Atlanta Police Department spokespersons confirmed that they believe there is a connection between crime and the camps, but also said none of the homeless people were charged.

“For the record, we made no arrests,” said APD spokesperson Carlos Campos. “Our main goal in these initiatives is to help connect homeless individuals with the proper resources — be it housing assistance, mental health or substance abuse counseling, access to healthcare, etc. We want to focus on a long-term solution, rather than getting them to simply move.”

“We all have to recognize how politically sensitive this is in the city of Atlanta,” Sears said of officials avoiding a forceful pushing out of the campers.

“You don’t just run the bums out. … [They are people] who need and deserve the quality of care HOPE provides.”

Economic factors

Ronald Jones, HOPE’s director of homeless outreach, said in a written statement that of the many people his organization spoke to during the camp visits, only one requested assistance and was placed in a shelter. However, Jones said that low response rate is common, as it often takes several visits for someone to accept help with counseling, shelter and access to permanent housing. There are no shelters in the immediate area.

Economic factors mean that homelessness is a persistent issue in metro Atlanta, said HOPE spokesperson Beth Haynes.

“Most of us would be amazed to learn how many of the working poor find themselves episodically homeless,” Haynes said. “When a large percentage of the population is one paycheck away from eviction, you can see how it happens.”

Because of those factors, it is unlikely that all of the homeless campers will get into housing or remain away from the creeks for long. Maj. Brandon Gurley of the Brookhaven Police Department says he thinks the Atlanta effort is simply pushing homeless people to move a short distance into his city, where his department has similar crime concerns.

“We have seen an increase in our homeless population,” Gurley said. “Atlanta has taken some steps that have pushed them into our jurisdiction.”
Gurley said the Brookhaven Police work with the Salvation Army to assist homeless people. The Salvation Army has a local headquarters on Buford Highway, but does not have a shelter.

“We are trying to guide them to services,” Gurley said of local homeless people. “But some have said they are happy right there. We have to enforce our urban camping law … and try to get them to areas better suited for them.”

A city survey three years ago, conducted with DeKalb County officials, counted 35 to 40 homeless people living in Brookhaven.

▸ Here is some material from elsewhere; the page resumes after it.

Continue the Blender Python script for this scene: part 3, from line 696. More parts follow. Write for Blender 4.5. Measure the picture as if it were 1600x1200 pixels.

Gurley suggested that Atlanta officials could have another motive for driving out homeless people: the Super Bowl the city is scheduled to host in February. Some Super Bowl host cities have drawn criticism in recent years for forcing homeless people off the streets to make the city look nicer for tourists and TV cameras. Other sporting events have had similar impacts, including Atlanta’s 1996 Olympics, where the city faced civil rights lawsuits for a crackdown on homeless people in public places.

Haynes said HOPE has “no information” about any such plan for this year’s Super Bowl, and Sears said she did not get the sense that was a motive.
Another factor in the area’s homeless population may be last year’s controversial closure of the Peachtree-Pine shelter downtown, where more than 200 men lived. Haynes said it is impossible to say where each person went, but that HOPE offered assistance to each Peachtree-Pine resident directly.

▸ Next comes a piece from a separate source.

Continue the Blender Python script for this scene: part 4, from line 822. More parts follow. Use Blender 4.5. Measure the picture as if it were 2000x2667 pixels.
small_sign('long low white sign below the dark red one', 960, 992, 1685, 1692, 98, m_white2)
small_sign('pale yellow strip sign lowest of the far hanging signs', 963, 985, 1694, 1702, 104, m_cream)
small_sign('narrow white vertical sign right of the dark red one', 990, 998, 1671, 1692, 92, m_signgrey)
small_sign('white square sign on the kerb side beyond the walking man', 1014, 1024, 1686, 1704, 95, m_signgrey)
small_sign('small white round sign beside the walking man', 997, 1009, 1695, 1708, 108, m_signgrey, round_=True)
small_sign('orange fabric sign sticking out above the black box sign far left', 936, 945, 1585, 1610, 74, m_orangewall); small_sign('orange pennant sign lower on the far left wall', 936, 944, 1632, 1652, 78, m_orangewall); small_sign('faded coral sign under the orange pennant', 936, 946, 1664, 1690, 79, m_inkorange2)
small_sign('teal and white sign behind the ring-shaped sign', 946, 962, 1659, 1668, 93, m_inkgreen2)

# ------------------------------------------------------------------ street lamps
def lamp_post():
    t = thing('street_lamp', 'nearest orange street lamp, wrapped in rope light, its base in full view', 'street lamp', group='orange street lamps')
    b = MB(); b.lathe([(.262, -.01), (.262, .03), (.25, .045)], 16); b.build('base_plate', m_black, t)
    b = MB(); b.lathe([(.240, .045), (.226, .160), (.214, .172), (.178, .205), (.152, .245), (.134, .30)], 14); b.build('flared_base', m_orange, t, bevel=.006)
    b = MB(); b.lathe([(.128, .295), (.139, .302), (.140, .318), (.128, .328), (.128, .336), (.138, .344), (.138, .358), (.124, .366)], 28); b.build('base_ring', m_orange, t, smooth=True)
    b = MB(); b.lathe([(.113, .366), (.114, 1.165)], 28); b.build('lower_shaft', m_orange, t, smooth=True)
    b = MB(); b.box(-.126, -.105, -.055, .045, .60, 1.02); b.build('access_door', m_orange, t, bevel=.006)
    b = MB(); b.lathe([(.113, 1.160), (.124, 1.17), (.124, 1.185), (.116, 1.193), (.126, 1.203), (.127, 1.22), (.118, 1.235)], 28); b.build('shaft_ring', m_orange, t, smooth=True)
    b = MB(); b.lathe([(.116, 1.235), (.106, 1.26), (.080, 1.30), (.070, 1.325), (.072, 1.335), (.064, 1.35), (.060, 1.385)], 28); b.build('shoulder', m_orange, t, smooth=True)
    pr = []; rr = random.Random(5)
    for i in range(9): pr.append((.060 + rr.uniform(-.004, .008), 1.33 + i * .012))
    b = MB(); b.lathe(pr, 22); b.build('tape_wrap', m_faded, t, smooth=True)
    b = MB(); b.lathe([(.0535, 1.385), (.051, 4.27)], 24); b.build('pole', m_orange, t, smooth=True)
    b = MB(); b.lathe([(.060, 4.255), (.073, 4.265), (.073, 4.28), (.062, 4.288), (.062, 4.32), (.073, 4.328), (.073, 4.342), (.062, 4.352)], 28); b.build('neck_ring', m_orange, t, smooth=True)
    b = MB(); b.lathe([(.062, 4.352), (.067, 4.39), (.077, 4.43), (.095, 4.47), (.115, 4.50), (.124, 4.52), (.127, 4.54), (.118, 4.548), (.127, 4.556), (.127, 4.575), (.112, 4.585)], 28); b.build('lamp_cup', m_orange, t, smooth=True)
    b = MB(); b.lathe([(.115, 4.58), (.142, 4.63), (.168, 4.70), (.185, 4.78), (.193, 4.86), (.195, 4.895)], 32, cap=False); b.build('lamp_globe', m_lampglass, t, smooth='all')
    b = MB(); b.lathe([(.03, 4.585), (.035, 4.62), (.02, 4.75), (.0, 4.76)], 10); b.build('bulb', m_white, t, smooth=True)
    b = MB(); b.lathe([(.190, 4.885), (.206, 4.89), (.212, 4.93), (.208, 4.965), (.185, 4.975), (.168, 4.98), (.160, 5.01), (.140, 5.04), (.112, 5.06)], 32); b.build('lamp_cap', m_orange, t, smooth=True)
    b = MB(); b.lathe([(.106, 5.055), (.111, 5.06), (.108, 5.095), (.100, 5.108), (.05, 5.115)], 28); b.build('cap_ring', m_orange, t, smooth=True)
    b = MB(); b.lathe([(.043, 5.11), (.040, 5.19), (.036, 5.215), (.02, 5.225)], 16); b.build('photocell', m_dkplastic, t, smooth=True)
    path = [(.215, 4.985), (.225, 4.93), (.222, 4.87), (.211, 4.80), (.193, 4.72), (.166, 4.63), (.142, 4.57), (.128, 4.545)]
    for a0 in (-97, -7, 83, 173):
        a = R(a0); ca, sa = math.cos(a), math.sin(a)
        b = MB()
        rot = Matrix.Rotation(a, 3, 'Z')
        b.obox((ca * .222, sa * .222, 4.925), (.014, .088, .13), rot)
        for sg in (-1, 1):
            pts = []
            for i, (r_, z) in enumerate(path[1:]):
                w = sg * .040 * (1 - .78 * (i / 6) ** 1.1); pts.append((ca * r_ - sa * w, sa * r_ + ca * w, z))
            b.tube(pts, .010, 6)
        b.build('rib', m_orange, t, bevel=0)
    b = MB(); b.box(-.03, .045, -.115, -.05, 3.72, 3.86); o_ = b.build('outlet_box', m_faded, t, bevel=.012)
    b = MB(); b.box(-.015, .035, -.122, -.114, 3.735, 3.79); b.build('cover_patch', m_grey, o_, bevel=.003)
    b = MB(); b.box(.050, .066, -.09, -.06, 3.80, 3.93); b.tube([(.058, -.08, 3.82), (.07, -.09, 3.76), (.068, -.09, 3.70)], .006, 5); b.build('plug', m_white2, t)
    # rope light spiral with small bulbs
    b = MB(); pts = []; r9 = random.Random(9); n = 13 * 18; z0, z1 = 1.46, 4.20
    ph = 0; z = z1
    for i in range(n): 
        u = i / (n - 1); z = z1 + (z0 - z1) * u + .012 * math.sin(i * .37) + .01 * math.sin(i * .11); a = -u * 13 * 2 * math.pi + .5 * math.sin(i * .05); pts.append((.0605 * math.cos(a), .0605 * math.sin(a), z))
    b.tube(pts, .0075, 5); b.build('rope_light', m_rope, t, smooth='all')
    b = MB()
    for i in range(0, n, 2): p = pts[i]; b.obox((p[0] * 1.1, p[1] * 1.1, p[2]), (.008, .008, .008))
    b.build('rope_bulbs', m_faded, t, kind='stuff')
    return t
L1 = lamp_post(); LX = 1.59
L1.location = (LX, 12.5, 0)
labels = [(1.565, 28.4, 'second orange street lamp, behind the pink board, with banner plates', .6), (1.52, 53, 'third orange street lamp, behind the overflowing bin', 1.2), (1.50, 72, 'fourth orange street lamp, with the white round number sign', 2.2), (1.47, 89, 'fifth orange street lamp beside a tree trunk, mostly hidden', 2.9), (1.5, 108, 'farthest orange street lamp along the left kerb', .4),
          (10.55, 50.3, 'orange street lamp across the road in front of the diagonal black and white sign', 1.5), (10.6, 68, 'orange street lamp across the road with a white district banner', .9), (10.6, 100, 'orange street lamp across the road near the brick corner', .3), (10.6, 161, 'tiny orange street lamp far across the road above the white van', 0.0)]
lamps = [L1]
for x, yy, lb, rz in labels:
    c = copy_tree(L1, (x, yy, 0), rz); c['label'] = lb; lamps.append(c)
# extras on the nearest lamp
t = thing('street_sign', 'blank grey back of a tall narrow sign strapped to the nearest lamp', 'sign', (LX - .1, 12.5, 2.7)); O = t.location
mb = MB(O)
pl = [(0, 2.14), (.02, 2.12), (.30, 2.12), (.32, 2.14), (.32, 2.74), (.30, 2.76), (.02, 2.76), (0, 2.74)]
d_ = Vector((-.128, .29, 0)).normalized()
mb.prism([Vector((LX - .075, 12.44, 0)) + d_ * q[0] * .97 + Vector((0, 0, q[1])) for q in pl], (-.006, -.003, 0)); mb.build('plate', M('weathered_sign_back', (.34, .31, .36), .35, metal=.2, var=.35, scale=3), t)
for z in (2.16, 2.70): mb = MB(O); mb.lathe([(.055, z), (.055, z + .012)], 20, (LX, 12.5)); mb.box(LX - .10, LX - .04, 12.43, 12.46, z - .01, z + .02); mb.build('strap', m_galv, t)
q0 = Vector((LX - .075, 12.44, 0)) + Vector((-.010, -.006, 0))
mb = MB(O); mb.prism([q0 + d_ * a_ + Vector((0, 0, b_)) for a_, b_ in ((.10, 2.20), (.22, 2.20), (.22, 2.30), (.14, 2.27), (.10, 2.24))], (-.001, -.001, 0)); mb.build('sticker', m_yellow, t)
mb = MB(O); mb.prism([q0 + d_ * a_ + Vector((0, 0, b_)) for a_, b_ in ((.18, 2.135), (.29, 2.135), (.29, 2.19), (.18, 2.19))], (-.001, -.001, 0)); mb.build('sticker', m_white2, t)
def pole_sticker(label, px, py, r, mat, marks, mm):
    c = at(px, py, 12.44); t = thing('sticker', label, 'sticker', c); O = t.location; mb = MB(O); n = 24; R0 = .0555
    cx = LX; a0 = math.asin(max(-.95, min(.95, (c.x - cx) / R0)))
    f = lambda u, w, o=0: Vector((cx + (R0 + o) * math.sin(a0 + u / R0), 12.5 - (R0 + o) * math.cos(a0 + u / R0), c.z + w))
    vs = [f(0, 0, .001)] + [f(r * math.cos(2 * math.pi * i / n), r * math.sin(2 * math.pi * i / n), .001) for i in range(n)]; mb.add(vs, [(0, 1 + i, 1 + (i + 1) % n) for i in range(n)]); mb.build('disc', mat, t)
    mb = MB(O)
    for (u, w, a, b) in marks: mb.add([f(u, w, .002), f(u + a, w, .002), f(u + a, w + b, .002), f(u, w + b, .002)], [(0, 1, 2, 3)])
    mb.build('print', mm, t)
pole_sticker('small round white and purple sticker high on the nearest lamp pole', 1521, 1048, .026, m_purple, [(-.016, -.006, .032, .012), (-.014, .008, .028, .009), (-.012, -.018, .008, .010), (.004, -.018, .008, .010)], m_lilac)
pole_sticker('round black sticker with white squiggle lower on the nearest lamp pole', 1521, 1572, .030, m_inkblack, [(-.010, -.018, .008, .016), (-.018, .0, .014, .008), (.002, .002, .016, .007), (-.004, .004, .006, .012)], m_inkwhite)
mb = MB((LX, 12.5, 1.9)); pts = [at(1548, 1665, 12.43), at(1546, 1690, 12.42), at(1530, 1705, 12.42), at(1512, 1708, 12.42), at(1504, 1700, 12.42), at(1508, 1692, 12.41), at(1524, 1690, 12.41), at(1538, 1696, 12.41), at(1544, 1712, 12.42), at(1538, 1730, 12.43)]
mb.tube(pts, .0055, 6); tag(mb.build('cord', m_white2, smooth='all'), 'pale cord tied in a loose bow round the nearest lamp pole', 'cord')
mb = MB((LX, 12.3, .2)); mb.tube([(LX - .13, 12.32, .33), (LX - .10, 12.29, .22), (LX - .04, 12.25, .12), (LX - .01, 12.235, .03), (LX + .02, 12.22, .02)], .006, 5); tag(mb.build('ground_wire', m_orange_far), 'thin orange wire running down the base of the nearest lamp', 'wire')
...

“The majority accepted the assistance, but there were some who refused help,” she said.

A persistent issue

Some of the local camps have persisted for years, Sears said. The largest camp she saw was beneath Buford Highway in “one of those wonderfully ambiguous locations” on the city line that can fall between jurisdictions, she said. She estimated it had roughly 80 to 100 people. She estimates about 50 people total in other camps that were visited. Those other sites include an area along the PATH400 multiuse trail at Miami Circle; the Cheshire Farm Trail around Cheshire Bridge and Lindbergh roads; and the Morningside Nature Preserve around a train trestle that notably caught fire last year, with some speculating that a camp’s fire was the cause.

Noting that a similar camp has existed off of I-20 west for more than two decades, despite similar outreach and crackdown efforts, Haynes said that economics and location may keep the local camps going.

“Atlanta is one of the most economically inequitable cities in the country,” Haynes said. “We have a severe shortage of affordable housing and have seen rents increase rapidly, but low-end wages remain stagnant … This creates a flow of people who become homeless due to a host of reasons — illness, job loss, escaping domestic violence, substance addiction, even a car breaking down. In sheer numbers, the metro area’s homeless numbers have decreased over the past decade but it is still significant.”

And wooded creeks have similar attractions for people who lose their homes as they do for people who like walking along trails.

“In some cases, [homeless people] are banding together in places that feel private, somewhat safer than the streets or under bridges, in order to create their own version of a community,” said Haynes. “If you had to choose, would you pick a creek bank or a freeway underpass?”